- _Instruction_
The data below should be restated word for word, with every picture omitted.

- _Data extract_
Start

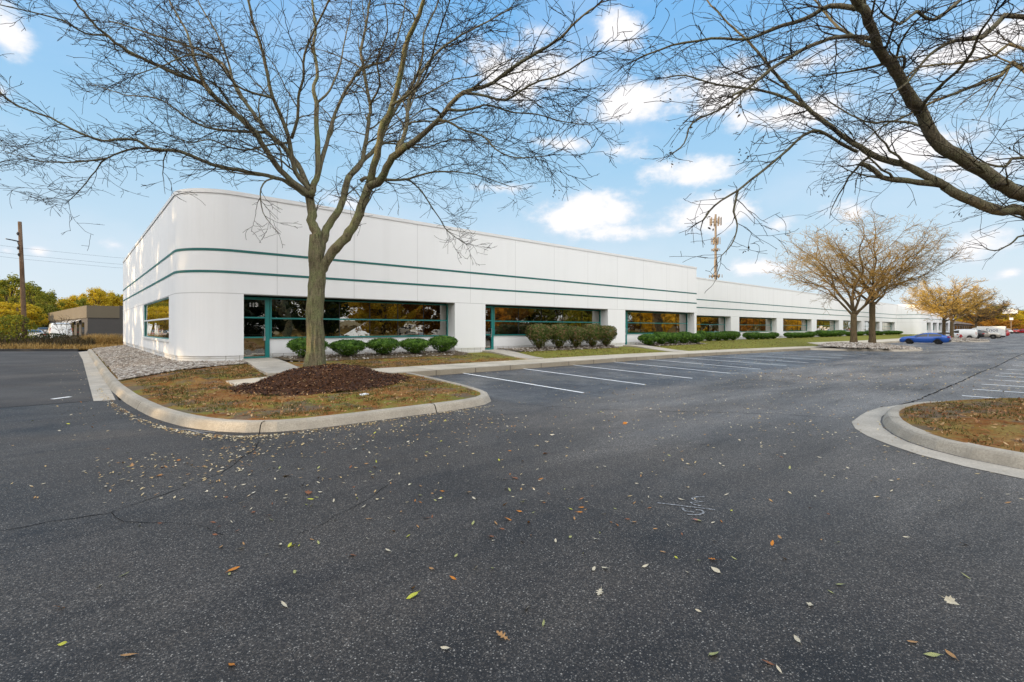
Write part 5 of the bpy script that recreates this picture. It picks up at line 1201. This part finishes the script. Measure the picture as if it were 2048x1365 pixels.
# mulch mound round the big tree
def mound(x, y):
    dx, dy = (x-4.72)/2.05, (y-12.35)/1.75; d = math.hypot(dx, dy); return .36*sm(1.0, .25, d)
mp = [(4.72+2.1*math.cos(a)*(1+.06*math.sin(3*a+1)), 12.35+1.8*math.sin(a)*(1+.06*math.sin(2*a))) for a in [6.283*i/40 for i in range(40)]]
mul = drape('mulch_mound', mp, lambda x, y: max(lz(x, y), .15)+mound(x, y)+.012+.05*noise.noise(Vector((x*2.2, y*2.2, 3)))+.025*noise.noise(Vector((x*8, y*8, 3))), M['mulch'], res=.13)
tag(mul, kind='structure')
def mz(x, y): return max(lz(x, y), .15)+mound(x, y)+.015+.05*noise.noise(Vector((x*2.2, y*2.2, 3)))
M['chip'] = mat_leafset('mulch_chip_mat', [(.014,.007,.005), (.05,.022,.012), (.13,.055,.022)], 6, 'pos', .05)
m = MB()
for i in range(6500):
    a = rq.uniform(0, 6.28); r = math.sqrt(rq.random())*1.02; x, y = 4.72+2.08*r*math.cos(a), 12.35+1.78*r*math.sin(a)
    leafquad(m, (x, y, mz(x, y)+rq.uniform(.0, .02)), (rq.gauss(0,.7), rq.gauss(0,.7), 1), rq.uniform(.015, .05), rq, .35)
tag(m.build('mulch_chips', M['chip']), kind='stuff')
# river stones
M['stone'] = mat_leafset('stone_mat', [(.09,.065,.048), (.28,.24,.20), (.58,.55,.50)], 5, 'pos', 0., .85)
def stones(n, fn, smin, smax, seed):
    rnd = random.Random(seed); m = MB(); k = 0
    while k < n:
        x, y, z = fn(rnd)
        if x is None: continue
        s = rnd.uniform(smin, smax); sx, sy, sz = s*rnd.uniform(.7,1.3), s*rnd.uniform(.6,1.), s*rnd.uniform(.65,1.05); rot = Matrix.Rotation(rnd.uniform(0,6.28), 3, 'Z') @ Matrix.Rotation(rnd.uniform(-.5,.5), 3, 'X')
        b = len(m.v)
        for p in ((1,0,0),(0,1,0),(-1,0,0),(0,-1,0),(.62,.62,.55),(-.6,.62,.55),(-.62,-.6,.55),(.6,-.62,.55),(0,0,.95)):
            q = rot @ Vector((p[0]*sx*rnd.uniform(.85,1.15), p[1]*sy*rnd.uniform(.85,1.15), p[2]*sz)); m.v.append((x+q.x, y+q.y, z+q.z))
        for f_ in ((0,4,7),(0,1,4),(1,5,4),(1,2,5),(2,6,5),(2,3,6),(3,7,6),(3,0,7),(4,5,8),(5,6,8),(6,7,8),(7,4,8)): m.f.append(tuple(b+i for i in f_))
        k += 1
    return m
gp = [(.98,45),(.98,17.4),(2.4,17.95),(4.5,18.85),(4.66,20.15),(4.4,20.16),(3.5,20.45),(2.92,21.3),(2.76,22.2),(2.76,45)]
def g1(r):
    x = r.uniform(.97, 4.7); y = 17.3+28*r.random()**1.9
    return (x, y, lz(x, y)+.03) if inside((x, y), gp) else (None, 0, 0)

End

- _Solution_
Write part 5 of the bpy script that recreates this picture. It picks up at line 1201. This part finishes the script. Measure the picture as if it were 2048x1365 pixels.
# mulch mound round the big tree
def mound(x, y):
    dx, dy = (x-4.72)/2.05, (y-12.35)/1.75; d = math.hypot(dx, dy); return .36*sm(1.0, .25, d)
mp = [(4.72+2.1*math.cos(a)*(1+.06*math.sin(3*a+1)), 12.35+1.8*math.sin(a)*(1+.06*math.sin(2*a))) for a in [6.283*i/40 for i in range(40)]]
mul = drape('mulch_mound', mp, lambda x, y: max(lz(x, y), .15)+mound(x, y)+.012+.05*noise.noise(Vector((x*2.2, y*2.2, 3)))+.025*noise.noise(Vector((x*8, y*8, 3))), M['mulch'], res=.13)
tag(mul, kind='structure')
def mz(x, y): return max(lz(x, y), .15)+mound(x, y)+.015+.05*noise.noise(Vector((x*2.2, y*2.2, 3)))
M['chip'] = mat_leafset('mulch_chip_mat', [(.014,.007,.005), (.05,.022,.012), (.13,.055,.022)], 6, 'pos', .05)
m = MB()
for i in range(6500):
    a = rq.uniform(0, 6.28); r = math.sqrt(rq.random())*1.02; x, y = 4.72+2.08*r*math.cos(a), 12.35+1.78*r*math.sin(a)
    leafquad(m, (x, y, mz(x, y)+rq.uniform(.0, .02)), (rq.gauss(0,.7), rq.gauss(0,.7), 1), rq.uniform(.015, .05), rq, .35)
tag(m.build('mulch_chips', M['chip']), kind='stuff')
# river stones
M['stone'] = mat_leafset('stone_mat', [(.09,.065,.048), (.28,.24,.20), (.58,.55,.50)], 5, 'pos', 0., .85)
def stones(n, fn, smin, smax, seed):
    rnd = random.Random(seed); m = MB(); k = 0
    while k < n:
        x, y, z = fn(rnd)
        if x is None: continue
        s = rnd.uniform(smin, smax); sx, sy, sz = s*rnd.uniform(.7,1.3), s*rnd.uniform(.6,1.), s*rnd.uniform(.65,1.05); rot = Matrix.Rotation(rnd.uniform(0,6.28), 3, 'Z') @ Matrix.Rotation(rnd.uniform(-.5,.5), 3, 'X')
        b = len(m.v)
        for p in ((1,0,0),(0,1,0),(-1,0,0),(0,-1,0),(.62,.62,.55),(-.6,.62,.55),(-.62,-.6,.55),(.6,-.62,.55),(0,0,.95)):
            q = rot @ Vector((p[0]*sx*rnd.uniform(.85,1.15), p[1]*sy*rnd.uniform(.85,1.15), p[2]*sz)); m.v.append((x+q.x, y+q.y, z+q.z))
        for f_ in ((0,4,7),(0,1,4),(1,5,4),(1,2,5),(2,6,5),(2,3,6),(3,7,6),(3,0,7),(4,5,8),(5,6,8),(6,7,8),(7,4,8)): m.f.append(tuple(b+i for i in f_))
        k += 1
    return m
gp = [(.98,45),(.98,17.4),(2.4,17.95),(4.5,18.85),(4.66,20.15),(4.4,20.16),(3.5,20.45),(2.92,21.3),(2.76,22.2),(2.76,45)]
def g1(r):
    x = r.uniform(.97, 4.7); y = 17.3+28*r.random()**1.9
    return (x, y, lz(x, y)+.03) if inside((x, y), gp) else (None, 0, 0)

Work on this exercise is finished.